Идея спасения человечества восходит отнюдь не к предполагаемому времени жизни исторического Христа. Судьба Христа имеет прообраз в судьбе Кришны. Греки поведали о спасении души в аллегорическом рассказе об Амуре и Психее. Психея (душа человека) каждую ночь наслаждается объятиями своего божественного возлюбленного Амура (шестой принцип). Она чувствует его священное присутствие и слышит голос интуиции в своем сердце, но ей не дано видеть источник этого голоса. Когда бог спит (когда молчит интуиция), пробуждается любопытство, и деве хочется увидеть бога. Она зажигает светильник разума и пытается критическим взором рассмотреть источник своего счастья; но тут бог исчезает, так как тучи и призраки, порожденные низшими устремлениями ее разума, скрывают от глаз высшие духовные истины. В отчаянии скитается она в нижних пределах, куда влекут ее эмоции и чувства, но разум не помогает ей найти своего бога на материальном плане. Уже готовая умереть, она спасается силой любви, которая связала ее с ее спасителем. Подчинившись ее тяготению, она соединяется с ним, но не бездумно, как прежде, а сознательно и с пониманием.
Современное христианство не отменило олимпийских богов, ибо они – аллегорические представления истин, а истины нельзя отменить. Законы Природы в наши дни те же, что и во времена Тиберия; христианство только поменяло символику и назвало старые вещи новыми именами.

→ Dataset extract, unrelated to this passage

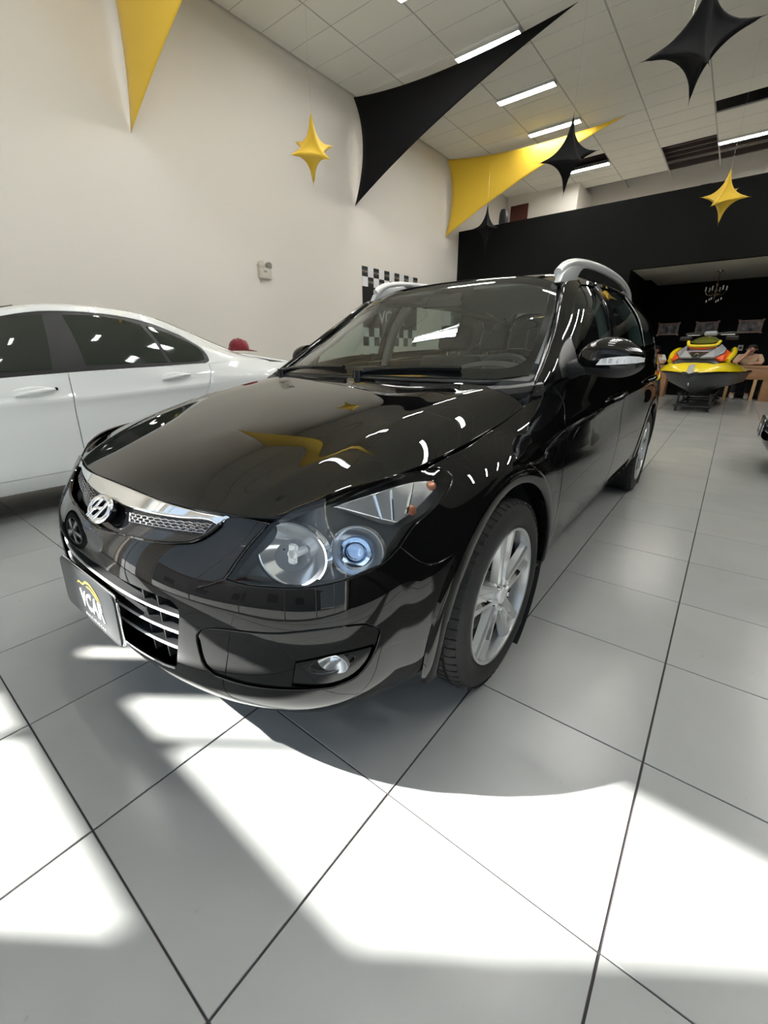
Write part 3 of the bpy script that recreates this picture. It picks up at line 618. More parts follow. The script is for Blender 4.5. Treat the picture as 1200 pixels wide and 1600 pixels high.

Нынешние писатели и поэты выражают эти же древние истины по-своему. Гете, например, замечательно воплотил их в своем «Фаусте». Доктор Фауст, прославившийся своим умом и ученостью, достиг вершин в науке, но так и не сумел постичь истину:
В том, что известно, пользы нет,
Одно неведомое нужно.
Впав в отчаяние от того, что все его умствования оказались бесполезными и бессмысленными, он заключает сделку с принципом зла, который помогает ему обрести богатство и власть, добиться любви и познать все чувственные удовольствия, какие только возможны. Но в глубине души Фауст понимает, что, услаждая себя, нельзя стать по-настоящему счастливым. Ни блеск императорского двора, ни красота Елены, которая возвращается из земли теней по его повелению, ни оргии в «Блоксберг», где обретают полную свободу все человеческие страсти, не могут утолить его желаний. Став Властелином мира, он замечает убогую хижину – последнее, что еще не принадлежит ему, – и присваивает ее, не ведая жалости к ее обитателям. Но всего этого ему недостаточно. И только когда благодаря его усилиям часть суши встает из океана и он видит, как радуются другие, пожиная плоды его трудов, к нему приходит покой. Так впервые в душе его поселяется устремление, не обращенное к собственному «я». Оно наполняет его величайшим счастьем, и в созерцании чужой радости личность его умирает, а высшее «Я» обретает славу и бессмертие.